Als Regisseur durfte Ed Bazalgette ran, der auch schon zwei "Doctor Who"-Folgen inszenieren durfte. Die Regie ist recht dynamisch, teils überraschend experimentell aber insgesamt nicht mehr als ordentlich. Trotz sehr "hübscher", verdächtig an den Destroyer aus "Thor" und die White Walkers aus "Game of Thrones" erinnernden, Monster in der ersten Episode, merkt man dem Ganzen schon ein wenig an, dass nicht ganz so viel Geld zur Verfügung steht, wie bei der Mutter-Serie. Ich denke das vollständig computergenerierte Monster in der zweiten Folge hätte in "Doctor Who" etwas besser ausgesehen. Trotzdem gibt's hier kaum Grund zu meckern. Die Serie bekam auch ein nettes und zeitgemäßes Intro.

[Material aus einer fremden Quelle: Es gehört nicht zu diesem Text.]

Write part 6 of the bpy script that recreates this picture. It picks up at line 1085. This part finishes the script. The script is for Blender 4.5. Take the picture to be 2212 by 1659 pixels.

Das Highlight war... (an dieser Stelle verwende ich, sofern sich tatsächlich jemand diesen Beitrag durchliest, mal sicherheitshalber Spoiler-Tags)
Spoiler:
...ganz klar der Gastauftritt von Peter Capaldi als der Doktor. Nicht nur dass eine überraschend coole E-Gitarren-Version seines an sich eigentlich schwachen Action-Themas zu hören war, er bekam auch ein paar sehr geile Zeilen Text. Und das Timing war gut, wobei man mit seinem Kommen rechnen konnte. Für mich steht schon jetzt fest: Der Doctor wird für's Finale zurückkehren und bei der Bekämpfung des großen Feindes helfen.
Doch, ich bin durchaus positiv überrascht und gespannt auf die weiteren Folgen.
Marc S.
Bismarck biss Marc, bis Marc Bismarck biss.